Le charivari de Belgrade

Il est midi, un cortège d'étudiants se dirige vers la Place de la République, lieu traditionnel des rassemblements contestataires à Belgrade. Sifflets, quelques slogans, quelques chansons. Les manifestants ne sont que quelques milliers, mais sur les trottoirs, des passants ne tardent pas à rejoindre le cortège. Dejan, tient par la main son petit garçon de six ans.
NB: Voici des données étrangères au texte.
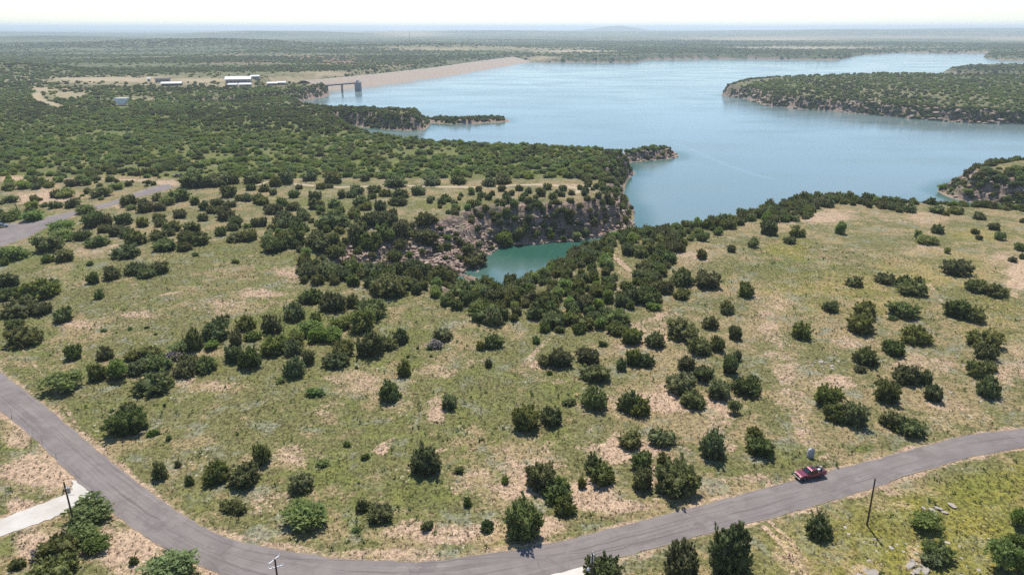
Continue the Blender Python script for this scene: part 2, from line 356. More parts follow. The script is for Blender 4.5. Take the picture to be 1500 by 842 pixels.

Il prend en silence le journal gratuit Serbie libre que distribuent les étudiants, et sort de sa poche un sifflet pour donner sa contribution au charivari. « Je ne suis pas étudiant, je suis employé des PTT, mais qu'est-ce que cela change ? C'est toute la Serbie qui est en mouvement, et les postiers vont eux aussi se mettre en grève ». Un peu plus tard dans la journée, des experts du groupe G 17 haranguent la foule sur cette même place de la République. A quelques encablures de là, des hauts-parleurs diffusent de la musique rock depuis le balcon d'un parti d'opposition. Un peu plus loin, un cortège de médecins et de personnels de santé en grève remontent depuis la place Slavija. Les automobilistes et les chauffeurs de taxi bloqués par la manifestation saluent par un concert de coups de klaxon.
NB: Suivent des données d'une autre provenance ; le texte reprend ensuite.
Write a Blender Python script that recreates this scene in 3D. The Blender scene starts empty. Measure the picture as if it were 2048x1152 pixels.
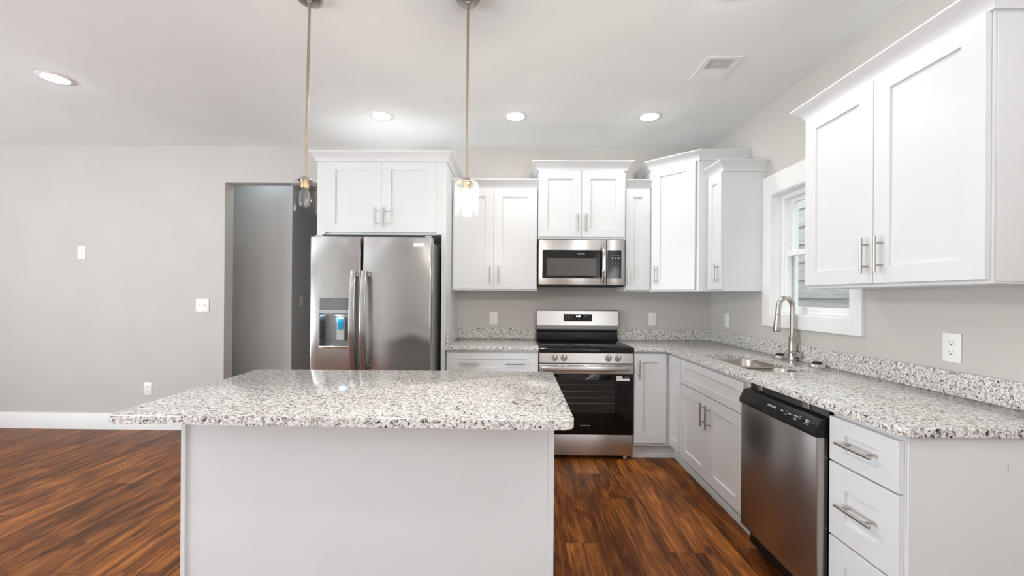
import bpy, bmesh, math, random
from mathutils import Matrix, Vector

random.seed(7)
S = bpy.context.scene
COL = S.collection

# ------------------------------------------------------------------ camera
F, PPY = 815.0, 592.94
YAW, PITCH, ROLL = -0.0108, 0.0006, -0.0072
CAM = Vector((-0.1858, -3.936, 1.3182))
def cam_dir(x, y, z):
    c, s = math.cos(ROLL), math.sin(ROLL); x, z = c*x + s*z, -s*x + c*z
    c, s = math.cos(PITCH), math.sin(PITCH); y, z = c*y - s*z, s*y + c*z
    c, s = math.cos(YAW), math.sin(YAW); x, y = c*x + s*y, -s*x + c*y
    return Vector((x, y, z))
cd = bpy.data.cameras.new('camera'); cam = bpy.data.objects.new('camera', cd); COL.objects.link(cam)
cd.sensor_fit = 'HORIZONTAL'; cd.sensor_width = 36.0; cd.lens = F/2048*36.0
cd.shift_y = (PPY - 576.0)/2048; cd.clip_start = 0.02
R_, U_, B_ = cam_dir(1, 0, 0), cam_dir(0, 0, 1), -cam_dir(0, 1, 0)
cam.matrix_world = Matrix(((R_.x, U_.x, B_.x, CAM.x), (R_.y, U_.y, B_.y, CAM.y), (R_.z, U_.z, B_.z, CAM.z), (0, 0, 0, 1)))
S.camera = cam

# ------------------------------------------------------------------ world, added fill lights, exposure
S.view_settings.view_transform = 'Standard'; S.view_settings.look = 'None'
S.view_settings.exposure = 0.0; S.view_settings.gamma = 1.0; S.view_settings.use_curve_mapping = False
S.cycles.diffuse_bounces = 8; S.cycles.max_bounces = 14; S.cycles.transparent_max_bounces = 16
S.cycles.sample_clamp_indirect = 6.0
w = bpy.data.worlds.new('world'); S.world = w; w.use_nodes = True
w.node_tree.nodes['Background'].inputs[0].default_value = (0.93, 0.965, 1.0, 1)
w.node_tree.nodes['Background'].inputs[1].default_value = 2.83
CAN_EMIT = 108.0
def added_fill(name, loc, rot, sx, sy, watts, col):
    l = bpy.data.lights.new(name, 'AREA'); l.shape = 'RECTANGLE'; l.size = sx; l.size_y = sy
    l.energy = watts; l.color = col
    o = bpy.data.objects.new(name, l); o.location = loc; o.rotation_euler = rot; COL.objects.link(o)
HP = math.pi/2
added_fill('added_fill_patio', (-6.93, -4.6, 1.15), (0, -HP-0.85, 0), 2.1, 2.8, 380, (0.84, 0.92, 1.0))  # added fill at the unseen patio door, tilted up to brighten the ceiling
added_fill('added_fill_side', (1.61, -5.6, 1.5), (0, HP+0.85, 0), 1.7, 2.4, 107, (0.95, 0.97, 1.0))  # added fill at a made-up side window, also aimed up at the ceiling

# ------------------------------------------------------------------ node helpers, materials
MATS = {}
def new_mat(name):
    m = bpy.data.materials.new(name); m.use_nodes = True
    nt = m.node_tree; b = nt.nodes['Principled BSDF']; MATS[name] = m
    return m, nt, b
def setp(b, **k):
    for key, v in k.items():
        b.inputs[key.replace('_', ' ')].default_value = v
def rgb(r, g, b):
    def f(c):
        c /= 255.0
        return c/12.92 if c <= 0.04045 else ((c + 0.055)/1.055)**2.4
    return (f(r), f(g), f(b), 1)
def N(nt, t, **k):
    n = nt.nodes.new(t)
    for a, v in k.items():
        if a.startswith('i_'): n.inputs[a[2:].replace('_', ' ')].default_value = v
        else: setattr(n, a, v)
    return n
def math_(nt, op, a, b=None):
    n = nt.nodes.new('ShaderNodeMath'); n.operation = op
    for i, v in enumerate((a, b)):
        if v is None: continue
        if isinstance(v, (int, float)): n.inputs[i].default_value = v
        else: nt.links.new(v, n.inputs[i])
    return n.outputs[0]
def ramp(nt, fac, stops, interp='LINEAR'):
    r = nt.nodes.new('ShaderNodeValToRGB'); r.color_ramp.interpolation = interp
    el = r.color_ramp.elements
    while len(el) < len(stops): el.new(0.5)
    for e, (p, c) in zip(el, stops): e.position = p; e.color = c
    nt.links.new(fac, r.inputs[0]); return r.outputs[0]
def mixc(nt, fac, a, b, mode='MIX'):
    n = nt.nodes.new('ShaderNodeMix'); n.data_type = 'RGBA'; n.blend_type = mode
    for sock, v in ((n.inputs[0], fac), (n.inputs[6], a), (n.inputs[7], b)):
        if isinstance(v, (int, float)): sock.default_value = v
        elif isinstance(v, tuple): sock.default_value = v
        else: nt.links.new(v, sock)
    return n.outputs[2]
def paint(name, col, rough=0.5, spec=0.5, bump=0.0, scale=250.0, coat=0.0):
    m, nt, b = new_mat(name)
    setp(b, Base_Color=col, Roughness=rough)
    b.inputs['Specular IOR Level'].default_value = spec
    b.inputs['Coat Weight'].default_value = coat
    tc = N(nt, 'ShaderNodeTexCoord'); nz = N(nt, 'ShaderNodeTexNoise', i_Scale=scale, i_Detail=2.0)
    nt.links.new(tc.outputs['Object'], nz.inputs['Vector'])
    n2 = N(nt, 'ShaderNodeTexNoise', i_Scale=3.0, i_Detail=3.0); nt.links.new(tc.outputs['Object'], n2.inputs['Vector'])
    c2 = tuple(x*0.965 for x in col[:3]) + (1,)
    nt.links.new(ramp(nt, n2.outputs[0], [(0.3, c2), (0.7, col)]), b.inputs['Base Color'])
    if bump:
        bp = N(nt, 'ShaderNodeBump', i_Strength=bump, i_Distance=0.002)
        nt.links.new(nz.outputs[0], bp.inputs['Height']); nt.links.new(bp.outputs[0], b.inputs['Normal'])
    return m
WALL = paint('wall_paint', (0.560, 0.540, 0.510, 1), 0.75, 0.25, 0.12, 180)
HALLP = paint('hall_paint', (0.60, 0.60, 0.585, 1), 0.75, 0.25, 0.12, 180)
CEIL = paint('ceiling_paint', (0.862, 0.884, 0.886, 1), 0.85, 0.15, 0.10, 220)
CAB = paint('cabinet_white', (0.705, 0.722, 0.732, 1), 0.32, 0.45)
TRIM = paint('trim_white', (0.84, 0.845, 0.84, 1), 0.38, 0.4)
PLAS = paint('white_plastic', (0.85, 0.85, 0.83, 1), 0.30, 0.5)
BLACKP = paint('black_plastic', (0.008, 0.008, 0.009, 1), 0.32, 0.25)
RUBBER = paint('black_rubber', (0.010, 0.010, 0.010, 1), 0.45, 0.4)
DARK = paint('dark_slot', (0.02, 0.02, 0.02, 1), 0.6, 0.2)
GREYP = paint('grey_plastic', (0.16, 0.165, 0.165, 1), 0.35, 0.5)
GREYL = paint('light_grey_plastic', (0.42, 0.43, 0.43, 1), 0.35, 0.5)
CASE = paint('appliance_case_grey', (0.20, 0.20, 0.20, 1), 0.45, 0.4)
TAPE = paint('blue_tape', (0.0, 0.22, 0.40, 1), 0.4, 0.4)
STICK = paint('sticker_white', (0.85, 0.85, 0.85, 1), 0.5, 0.3)
STICKG = paint('sticker_grey_print', (0.35, 0.35, 0.36, 1), 0.5, 0.3)
PRINTO = paint('orange_print', (0.55, 0.26, 0.05, 1), 0.5, 0.3)
PRINTW = paint('pale_print', (0.62, 0.62, 0.62, 1), 0.5, 0.3)
PRINTD = paint('faint_print', (0.20, 0.20, 0.20, 1), 0.5, 0.3)
SIDING = paint('grey_siding', (0.56, 0.56, 0.56, 1), 0.7, 0.2, 0.0)
def siding_grain():
    nt = SIDING.node_tree; b = nt.nodes['Principled BSDF']
    tc = N(nt, 'ShaderNodeTexCoord'); mp = N(nt, 'ShaderNodeMapping'); mp.inputs['Scale'].default_value = (1, 3.0, 60); nt.links.new(tc.outputs['Object'], mp.inputs[0])
    n = N(nt, 'ShaderNodeTexNoise', i_Scale=1.0, i_Detail=4.0, i_Distortion=1.2); nt.links.new(mp.outputs[0], n.inputs['Vector'])
    nt.links.new(ramp(nt, n.outputs[0], [(0.38, (0.44, 0.445, 0.45, 1)), (0.50, (0.56, 0.56, 0.56, 1)), (0.62, (0.62, 0.62, 0.62, 1))]), b.inputs['Base Color'])
    bp = N(nt, 'ShaderNodeBump', i_Strength=0.5, i_Distance=0.003); nt.links.new(n.outputs[0], bp.inputs['Height']); nt.links.new(bp.outputs[0], b.inputs['Normal'])
siding_grain()
SOIL = paint('outside_soil', (0.22, 0.17, 0.12, 1), 0.9, 0.1, 0.5, 30)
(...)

Pour se tenir au courant des dernières nouvelles, il suffit de remonter depuis la place de la République vers le boulevard de Terazije, les deux épicentres de la vie belgradoise. Tracts et journaux s'échangent à tous les coins de rue, et l'on commente les dernières nouvelles. Mercredi, il n'était question que de la fameuse disquette qui contiendrait les preuves de la fraude électorale organisée par le régime. Les plus savants en informatique donnent des cours aux terrasses des cafés. A Belgrade, la contestation a avant tout l'air d'une immense kermesse. Pas un policier en tenue n'est visible, mais des hommes visiblement peu habitués aux habits civils se promènent deux par deux dans la foule. « Le régime sait bien qu'il ne peut plus arrêter le mouvement par la force. L'Armée ne le soutient pas et la police n'est pas prête à tirer sur le peuple. Si le sang coulait, Milosevic tomberait le lendemain », pronostique Milan, un journaliste du quotidien d'opposition Danas.
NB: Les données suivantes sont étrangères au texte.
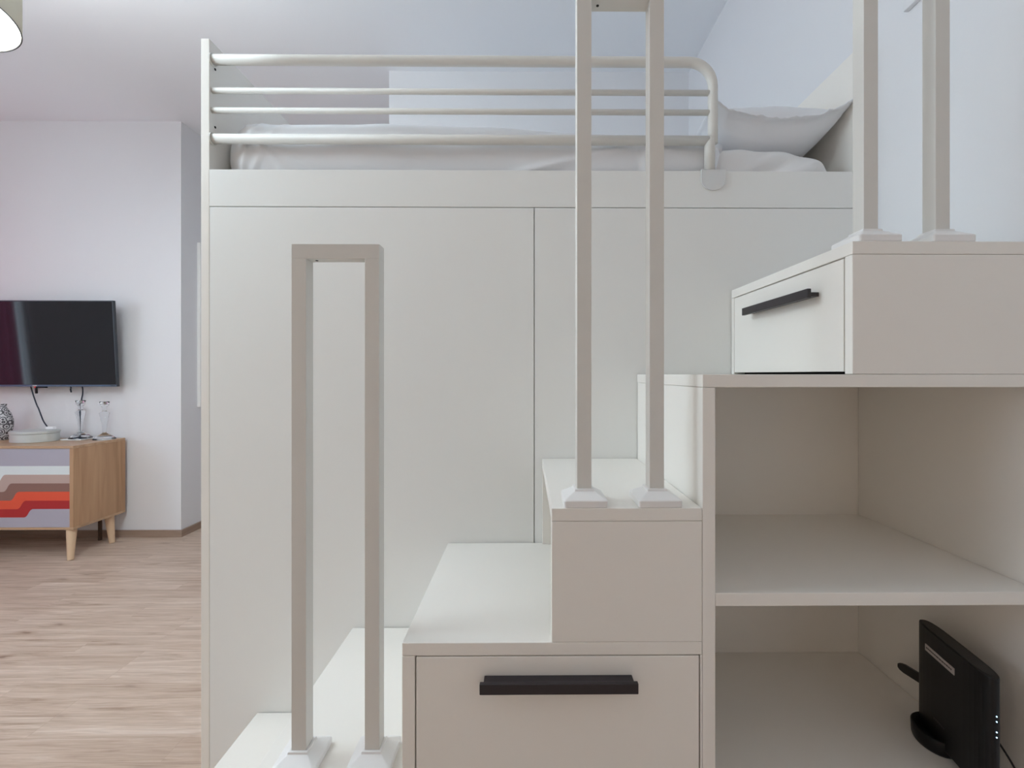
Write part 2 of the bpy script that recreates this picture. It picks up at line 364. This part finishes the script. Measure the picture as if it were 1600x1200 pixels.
# ------------------------------------------------------------------ mattress, duvet, pillow
def soft_box(x0, x1, y0, y1, z0, z1, r, nx, ny, nz, fn):
    bm = bmesh.new(); c = Vector(((x0+x1)/2, (y0+y1)/2, (z0+z1)/2)); h = Vector(((x1-x0)/2, (y1-y0)/2, (z1-z0)/2))
    vd = {}
    def V(i, j, k):
        key = (i, j, k)
        if key not in vd:
            u = Vector((2*i/nx-1, 2*j/ny-1, 2*k/nz-1))
            p = Vector((u.x*h.x, u.y*h.y, u.z*h.z))
            q = Vector([max(-(h[a]-r[a]), min(h[a]-r[a], p[a])) for a in range(3)])
            d = Vector([(p[a]-q[a])/r[a] for a in range(3)])
            if d.length > 0:
                m_ = max(abs(d.x), abs(d.y), abs(d.z)); d = d.normalized()*m_
            p = q + Vector([d[a]*r[a] for a in range(3)]) + c
            vd[key] = bm.verts.new(fn(p, u))
        return vd[key]
    for i in range(nx):
        for j in range(ny):
            for k in (0, nz): bm.faces.new((V(i,j,k), V(i+1,j,k), V(i+1,j+1,k), V(i,j+1,k)))
    for i in range(nx):
        for k in range(nz):
            for j in (0, ny): bm.faces.new((V(i,j,k), V(i+1,j,k), V(i+1,j,k+1), V(i,j,k+1)))
    for j in range(ny):
        for k in range(nz):
            for i in (0, nx): bm.faces.new((V(i,j,k), V(i,j+1,k), V(i,j+1,k+1), V(i,j,k+1)))
    return bm
def matt_fn(p, u):
    q = p.copy()
    if q.x < 0.62 and q.y < 1.6: q.y += 0.022*(1-sstep(0.55, 0.62, q.x))
    if q.y < 1.7:
        a = sstep(0.55, 0.66, q.x)
        s = (q.x-0.62)*0.62-(q.z-1.86)*1.0                 # diagonal folds of the tucked sheet
        q.y -= a*0.007*math.sin(s*70)*math.exp(-((q.x-0.78)/0.2)**2)
        q.y += 0.004*noise.noise(Vector((q.x*7, 0, q.z*11)))
    q.z += 0.004*noise.noise(Vector((q.x*5, q.y*5, 1)))
    q.z -= 0.018*sstep(0.72, 0.95, q.x)*(1 if u.z > 0 else 0)
    return q
mt = link('mattress', soft_box(-0.885, 0.960, 1.392, 2.83, 1.747, 1.957, (0.085, 0.05, 0.075), 130, 110, 18, matt_fn), 'sheet', smooth=True)
tag(mt, 'white sheeted mattress lying in the loft bed under the duvet', 'mattress')
def duv_fn(p, u):
    q = p.copy()
    top = 0.5+0.5*u.z
    q.z -= top*(0.040*sstep(-0.5, 0.62, q.x))
    q.z += top*(0.006*noise.noise(Vector((q.x*2.3, q.y*3, 3)))+0.003*noise.noise(Vector((q.x*8, q.y*8, 7))))
    if q.y < 1.8:
        q.y += 0.008*noise.noise(Vector((q.x*3.2, 1.7, q.z*6)))+0.003*noise.noise(Vector((q.x*9+q.z*14, 4, q.z*10)))
        q.y -= 0.006*sstep(0.352, 0.360, q.x)*(1-sstep(0.36, 0.55, q.x))
        # oblique crease towards the head end
        s = q.z-1.86-(q.x+0.05)*0.24
        q.y -= 0.009*math.exp(-(s/0.012)**2)*sstep(-0.12, 0.05, q.x)*(1-sstep(0.25, 0.34, q.x))
        for (xc, sl, am) in ((-0.86, 0.25, 0.006), (-0.82, 0.45, 0.004), (-0.76, -0.9, 0.004), (-0.70, -1.3, 0.004), (0.58, 0.3, 0.005), (0.61, 0.15, 0.004)):
            q.y -= am*math.exp(-(((q.x-xc)-(q.z-1.9)*sl)/0.010)**2)
    if u.z < 0.2 and q.y > 1.412 and q.x > -0.893 and q.y < 2.835: q.z = max(q.z, 1.968)
    if q.x < -0.7: q.x += 0.006*noise.noise(Vector((q.y*4, 9, q.z*9)))
    return q
dv = link('duvet', soft_box(-0.934, 0.628, 1.391, 2.84, 1.818, 2.046, (0.09, 0.075, 0.1015), 190, 130, 24, duv_fn), 'linen', smooth=True)
tag(dv, 'white duvet spread over the loft bed mattress behind the guard rail', 'duvet')

def pillow():
    bm = bmesh.new(); NU, NV = 60, 70
    cx, cy = 0.790, 1.735; hx, hy = 0.205, 0.325; ext = 1.085
    def seam(u, v):
        z = 2.030 + 0.018*max(-u, 0)**3*(0.4+0.6*v*v) + 0.022*max(u, 0)**2 + 0.014*(abs(v)**3)*abs(u)**2
        z += 0.005*noise.noise(Vector((u*3, v*3, 2)))
        e = max(abs(u), abs(v))
        if e > 0.93: z += (e-0.93)/0.15*(0.013+0.013*noise.noise(Vector((u*4.5, v*4.5, 5)))+0.006*noise.noise(Vector((u*14, v*14, 8))))
        return z
    def prof(u, v):
        a, b_ = min(1, abs(u)), min(1, abs(v))
        return max(0, (1-a**2.6)*(1-b_**3.2))**0.55
    def P(u, v, side):
        x = cx+u*hx; y = cy+v*hy
        # edges pulled in between the corners
        y += 0.012*(1-u*u)*v**3*(-1); x += -0.010*(1-v*v)*u**3
        t = prof(u, v); z = seam(u, v)
        th = 0.0016
        if side > 0: z += th+0.135*t+0.004*t*noise.noise(Vector((u*4, v*4, 11)))
        else: z -= th+0.080*t*(1+0.05*noise.noise(Vector((u*3, v*3, 21))))
        x = min(x, XRI-0.003)
        if side < 0: z = max(z, 1.9555)
        return (x, y, z)
    top, bot = {}, {}
    for i in range(NU+1):
        for j in range(NV+1):
            u = ext*(2*i/NU-1); v = ext*(2*j/NV-1)
            top[i, j] = bm.verts.new(P(u, v, 1)); bot[i, j] = bm.verts.new(P(u, v, -1))
    for i in range(NU):
        for j in range(NV):
            bm.faces.new((top[i,j], top[i+1,j], top[i+1,j+1], top[i,j+1])); bm.faces.new((bot[i,j], bot[i,j+1], bot[i+1,j+1], bot[i+1,j]))
    for i in range(NU):
        for j in (0, NV): bm.faces.new((top[i,j], top[i+1,j], bot[i+1,j], bot[i,j]))
    for j in range(NV):
        for i in (0, NU): bm.faces.new((top[i,j], top[i,j+1], bot[i,j+1], bot[i,j]))
    return bm
tag(link('pillow', pillow(), 'linen', smooth=True), 'white flanged pillow resting against the right end of the loft bed', 'pillow')

# ------------------------------------------------------------------ storage staircase, unit by unit
YU = 1.351        # back of the units
def handle(parent, pts_front, pts_web):
    bm = bmesh.new(); px, py, pz = parent.matrix_world.translation if False else (0, 0, 0)
    return bm
# unit below tread 1 and 2
s1 = thing('stair_step', 'lowest white step of the storage stairs, at the bottom left', 'stair step', (-0.65, 1.1, 0))
box('tread', 'melamine', s1, SX[0], SX[1]-E1, YF, YU, 0.25-T, 0.25)
boxes('body', 'melamine', s1, [(SX[0], SX[0]+T, YF, YU, 0, 0.25-T-E1), (SX[0]+T+E1, SX[1]-E1, YF, YF+T, 0, 0.25-T-E1)])
s2 = thing('stair_step', 'second white step carrying the shortest handrail frame', 'stair step', (-0.37, 1.1, 0))
box('tread', 'melamine', s2, SX[1], SX[2]-E1, YF, YU, 0.5-T, 0.5)
boxes('body', 'melamine', s2, [(SX[1], SX[1]+T, YF, YU, 0, 0.5-T-E1), (SX[1]+T+E1, SX[2]-E1, YF, YF+T, 0, 0.5-T-E1)])

# drawer cabinet under tread 3 (reaches under the fourth step)
c3 = thing('drawer_cabinet', 'wide white stair cabinet with a front drawer and long dark handle', 'cabinet', (0.05, 1.1, 0))
box('tread', 'melamine', c3, SX[2], SX[4]-E1, YF, YU, 0.75-T, 0.75)
box('side_panel', 'melamine', c3, SX[2], SX[2]+T, YF, YU, 0, 0.75-T-0.0006)
boxes('carcass', 'dark', c3, [(SX[2]+T+.001, SX[4]-.006, YF+.03, YF+.04, 0.02, 0.75-T-.001)])  # dark sheet behind the drawer, shade of the gaps put into its colour
box('side_panel', 'melamine', c3, SX[4]-.004, SX[4]-E1, YF, YU, 0, 0.75-T-0.0006, 0.0004)
dr3 = box('drawer', 'melamine', c3, -0.2045, 0.3235, YF, YF+0.019, 0.14, 0.7238, 0.0012)
def hand(parent, lip, web, loc):
    bm = bmesh.new()
    for a in (lip, web): abox(bm, a[0]-loc[0], a[1]-loc[0], a[2]-loc[1], a[3]-loc[1], a[4]-loc[2], a[5]-loc[2])
    return link('handle', bm, 'handle', parent, bevel=0.0012)
hand(dr3, (-0.0841, 0.2033, 0.820, 0.8285, 0.672, 0.6912), (-0.0775, 0.1975, 0.8290, YF-.0002, 0.6805, 0.6895), (0.05, 1.1, 0))

# open cubby of step 4
c4 = thing('stair_step', 'fourth white step, an open cubby under the middle handrail frame', 'stair step', (0.19, 1.1, 0.75))
box('tread', 'melamine', c4, SX[3], SX[4]-E1, YF, YU, 1.0-T, 1.0)
box('front_panel', 'melamine', c4, SX[3], SX[4]-E1, YF, YF+T, 0.7505, 1.0-T-.0006)
box('back_panel', 'melamine', c4, SX[3], SX[4]-E1, YU-0.012, YU, 0.7505, 1.0-T-.0006)

# tall open shelf unit
XC, XD = 0.975, 0.999
c5 = thing('shelf_unit', 'tall white open shelf unit with two compartments under the top step', 'shelf unit', (0.66, 1.1, 0))
box('top_panel', 'melamine', c5, SX[4], XD, YF, YU, 1.25-T, 1.25)
box('side_panel', 'melamine', c5, SX[4]+0.0015, SX[4]+T, YF+0.0245, YU, 0, 1.25-T-.0006, 0.0008)
box('front_stile', 'melamine', c5, SX[4], SX[4]+T, YF, YF+0.024, 0, 1.25-T-.0006, 0.001)
box('side_panel', 'melamine', c5, XC, XD, YF, YU, 0, 1.25-T-.0006)
box('back_panel', 'melamine', c5, SX[4]+T+.0005, XC-.0005, 1.327, YU-.001, 0, 1.25-T-.0006, 0.0005)
box('shelf', 'melamine', c5, SX[4]+T+.0008, XC-.0008, YF+.001, 1.3265, 0.8155, 0.8400)
box('shelf', 'melamine', c5, SX[4]+T+.0008, XC-.0008, YF+.001, 1.3265, 0.4130, 0.4370)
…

La répression a pourtant déjà commencé en province, où le mouvement semble sensiblement plus fort que dans la capitale serbe. Les manifestants sont en effet plus nombreux à Novi Sad, Cacak ou Kragujevac qu'à Belgrade. « Les grandes villes de province sont devenus les véritables bastions de l'opposition depuis les élections municipales de 1996, explique Milan. Et là-bas, il existe encore une société civile, tandis que Belgrade est une ville épuisée, ravagée, qui a perdu l'essentiel de sa culture urbaine. La capitale croule sous le poids des réfugiés de Croatie, de Bosnie ou du Kosovo. En province, les gens ont encore à manger, ce qui n'est pas le cas de tout le monde à Belgrade. Quand les gens ont faim, ils ne sont pas prêts à manifester tous les jours pour la démocratie. Par contre, ils peuvent descendre tout d'un coup dans la rue, très violemment ». Les ouvriers des grandes entreprises d'Etat et les paysans û les couches sociales traditionnellement les plus attachées au régime de Slobodan Milosevic û ont majoritairement voté pour Vojislav Kostunica, et commencent à entrer en mouvement dans tout le pays. « En 1996, c'était le Belgrade instruit et cultivé qui était dans la rue. Aujourd'hui, toute la population soutient le mouvement, même si beaucoup de gens restent encore chez eux », ajoute Milan, qui conclut : « objectivement, les jours de ce régime sont comptés, mais nous n'arrivons pas à y croire nous-mêmes ».